▶ Problem statement:
Please repeat the records below exactly, from the first line through the line containing "C = S.collection", and nothing more.

## start Source data

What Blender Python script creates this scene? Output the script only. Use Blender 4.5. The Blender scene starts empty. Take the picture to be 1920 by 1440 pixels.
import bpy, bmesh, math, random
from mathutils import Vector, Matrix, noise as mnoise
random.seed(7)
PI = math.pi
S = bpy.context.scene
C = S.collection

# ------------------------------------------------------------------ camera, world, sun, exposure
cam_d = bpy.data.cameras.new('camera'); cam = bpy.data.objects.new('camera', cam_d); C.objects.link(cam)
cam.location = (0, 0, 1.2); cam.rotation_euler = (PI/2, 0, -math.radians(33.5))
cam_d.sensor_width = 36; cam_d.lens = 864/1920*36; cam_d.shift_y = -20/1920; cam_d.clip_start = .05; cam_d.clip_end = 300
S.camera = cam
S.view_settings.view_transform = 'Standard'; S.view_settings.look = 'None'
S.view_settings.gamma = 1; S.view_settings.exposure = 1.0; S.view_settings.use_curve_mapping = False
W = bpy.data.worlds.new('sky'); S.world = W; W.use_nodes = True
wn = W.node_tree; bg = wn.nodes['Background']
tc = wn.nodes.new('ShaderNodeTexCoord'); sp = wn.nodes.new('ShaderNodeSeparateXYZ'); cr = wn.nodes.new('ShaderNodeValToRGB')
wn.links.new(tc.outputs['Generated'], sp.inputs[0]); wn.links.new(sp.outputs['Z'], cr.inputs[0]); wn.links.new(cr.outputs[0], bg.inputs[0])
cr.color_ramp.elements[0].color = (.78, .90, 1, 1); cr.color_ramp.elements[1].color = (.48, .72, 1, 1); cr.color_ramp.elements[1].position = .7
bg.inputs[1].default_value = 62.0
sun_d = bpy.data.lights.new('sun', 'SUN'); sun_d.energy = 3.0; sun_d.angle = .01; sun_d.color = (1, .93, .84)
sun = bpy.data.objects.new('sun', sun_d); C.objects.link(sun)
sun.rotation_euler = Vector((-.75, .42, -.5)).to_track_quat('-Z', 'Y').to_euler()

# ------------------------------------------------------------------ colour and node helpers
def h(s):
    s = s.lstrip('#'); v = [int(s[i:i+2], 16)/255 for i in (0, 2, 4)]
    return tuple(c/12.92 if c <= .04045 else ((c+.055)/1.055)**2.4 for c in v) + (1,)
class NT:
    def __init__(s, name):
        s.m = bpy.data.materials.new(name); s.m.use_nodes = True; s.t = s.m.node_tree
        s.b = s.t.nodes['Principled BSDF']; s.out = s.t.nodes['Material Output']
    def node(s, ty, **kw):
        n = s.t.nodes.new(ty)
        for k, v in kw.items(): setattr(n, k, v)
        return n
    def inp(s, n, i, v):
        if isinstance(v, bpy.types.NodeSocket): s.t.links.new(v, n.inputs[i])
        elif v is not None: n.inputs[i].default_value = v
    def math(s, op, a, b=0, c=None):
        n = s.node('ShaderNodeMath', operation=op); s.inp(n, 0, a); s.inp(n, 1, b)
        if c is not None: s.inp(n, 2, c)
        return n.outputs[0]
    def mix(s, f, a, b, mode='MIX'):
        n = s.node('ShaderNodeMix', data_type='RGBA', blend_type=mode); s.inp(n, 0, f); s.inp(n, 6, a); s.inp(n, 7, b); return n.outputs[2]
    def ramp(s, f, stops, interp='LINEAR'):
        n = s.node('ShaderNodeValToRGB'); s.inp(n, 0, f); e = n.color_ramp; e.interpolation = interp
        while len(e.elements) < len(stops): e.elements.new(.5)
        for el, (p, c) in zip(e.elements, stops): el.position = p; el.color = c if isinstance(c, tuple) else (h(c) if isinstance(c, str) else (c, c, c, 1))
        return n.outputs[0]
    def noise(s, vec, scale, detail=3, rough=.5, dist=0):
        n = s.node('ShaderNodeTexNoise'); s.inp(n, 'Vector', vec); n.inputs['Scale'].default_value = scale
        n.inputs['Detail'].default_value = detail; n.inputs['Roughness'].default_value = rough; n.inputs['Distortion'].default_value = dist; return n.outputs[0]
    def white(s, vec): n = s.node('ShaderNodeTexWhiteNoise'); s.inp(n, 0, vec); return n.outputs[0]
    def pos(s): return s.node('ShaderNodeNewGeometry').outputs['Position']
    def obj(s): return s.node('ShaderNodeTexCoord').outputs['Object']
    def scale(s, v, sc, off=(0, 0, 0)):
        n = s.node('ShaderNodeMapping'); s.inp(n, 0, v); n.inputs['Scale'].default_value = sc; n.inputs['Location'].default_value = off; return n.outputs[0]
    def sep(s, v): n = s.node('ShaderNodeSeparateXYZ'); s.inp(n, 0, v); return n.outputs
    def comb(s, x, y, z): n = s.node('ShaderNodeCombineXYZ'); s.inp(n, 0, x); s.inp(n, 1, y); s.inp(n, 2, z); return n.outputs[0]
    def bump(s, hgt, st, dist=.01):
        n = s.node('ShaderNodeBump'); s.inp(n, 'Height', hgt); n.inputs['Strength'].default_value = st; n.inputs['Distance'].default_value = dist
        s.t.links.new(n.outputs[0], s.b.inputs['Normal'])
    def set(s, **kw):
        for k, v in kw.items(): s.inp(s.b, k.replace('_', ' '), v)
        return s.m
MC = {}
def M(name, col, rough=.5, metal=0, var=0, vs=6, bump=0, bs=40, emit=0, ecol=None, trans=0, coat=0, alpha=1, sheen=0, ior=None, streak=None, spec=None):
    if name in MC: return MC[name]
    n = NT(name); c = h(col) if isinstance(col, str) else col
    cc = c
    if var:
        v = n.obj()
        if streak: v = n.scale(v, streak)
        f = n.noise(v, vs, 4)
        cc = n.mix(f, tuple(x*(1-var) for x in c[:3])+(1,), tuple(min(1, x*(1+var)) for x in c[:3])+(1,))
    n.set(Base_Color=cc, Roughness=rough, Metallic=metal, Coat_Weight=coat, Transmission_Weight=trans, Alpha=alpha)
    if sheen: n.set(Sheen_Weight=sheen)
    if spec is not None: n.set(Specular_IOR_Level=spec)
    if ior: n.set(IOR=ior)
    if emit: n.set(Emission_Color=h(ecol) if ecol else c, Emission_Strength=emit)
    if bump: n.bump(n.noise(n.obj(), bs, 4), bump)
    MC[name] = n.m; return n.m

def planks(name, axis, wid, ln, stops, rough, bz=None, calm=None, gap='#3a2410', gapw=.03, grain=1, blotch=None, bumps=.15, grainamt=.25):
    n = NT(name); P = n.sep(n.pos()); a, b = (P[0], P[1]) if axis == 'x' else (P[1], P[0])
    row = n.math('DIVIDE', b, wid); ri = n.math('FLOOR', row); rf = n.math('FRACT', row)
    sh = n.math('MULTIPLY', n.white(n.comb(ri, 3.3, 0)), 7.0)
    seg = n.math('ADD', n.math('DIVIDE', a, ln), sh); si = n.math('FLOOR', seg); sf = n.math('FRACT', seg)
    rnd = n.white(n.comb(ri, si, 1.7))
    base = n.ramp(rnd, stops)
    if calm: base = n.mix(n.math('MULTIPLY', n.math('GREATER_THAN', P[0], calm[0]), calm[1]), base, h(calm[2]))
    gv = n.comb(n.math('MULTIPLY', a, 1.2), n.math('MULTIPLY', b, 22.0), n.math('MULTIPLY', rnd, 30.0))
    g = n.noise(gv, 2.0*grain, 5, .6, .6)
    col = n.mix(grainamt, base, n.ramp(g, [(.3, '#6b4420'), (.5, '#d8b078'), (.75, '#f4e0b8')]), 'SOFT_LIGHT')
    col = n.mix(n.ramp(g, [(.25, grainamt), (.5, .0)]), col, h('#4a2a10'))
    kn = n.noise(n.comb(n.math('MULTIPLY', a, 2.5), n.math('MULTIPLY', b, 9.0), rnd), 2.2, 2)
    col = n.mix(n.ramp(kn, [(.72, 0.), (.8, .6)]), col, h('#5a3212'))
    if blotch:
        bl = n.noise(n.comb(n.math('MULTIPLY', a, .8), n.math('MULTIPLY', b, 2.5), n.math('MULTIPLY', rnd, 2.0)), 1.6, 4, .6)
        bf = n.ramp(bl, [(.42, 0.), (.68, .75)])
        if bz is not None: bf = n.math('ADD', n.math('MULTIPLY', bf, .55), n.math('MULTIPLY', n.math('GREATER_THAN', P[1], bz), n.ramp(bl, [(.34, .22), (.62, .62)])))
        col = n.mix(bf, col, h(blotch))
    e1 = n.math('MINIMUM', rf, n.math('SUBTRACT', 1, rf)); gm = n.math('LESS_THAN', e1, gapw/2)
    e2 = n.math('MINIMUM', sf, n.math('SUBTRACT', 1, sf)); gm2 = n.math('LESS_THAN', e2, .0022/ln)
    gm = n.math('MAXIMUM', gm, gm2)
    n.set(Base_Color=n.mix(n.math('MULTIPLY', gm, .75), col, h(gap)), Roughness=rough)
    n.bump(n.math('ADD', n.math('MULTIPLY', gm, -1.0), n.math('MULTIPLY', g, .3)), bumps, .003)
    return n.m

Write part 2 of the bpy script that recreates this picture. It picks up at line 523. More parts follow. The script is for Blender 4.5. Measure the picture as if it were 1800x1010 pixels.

## end Source data

▶ Reply to the exercise:
What Blender Python script creates this scene? Output the script only. Use Blender 4.5. The Blender scene starts empty. Take the picture to be 1920 by 1440 pixels.
import bpy, bmesh, math, random
from mathutils import Vector, Matrix, noise as mnoise
random.seed(7)
PI = math.pi
S = bpy.context.scene
C = S.collection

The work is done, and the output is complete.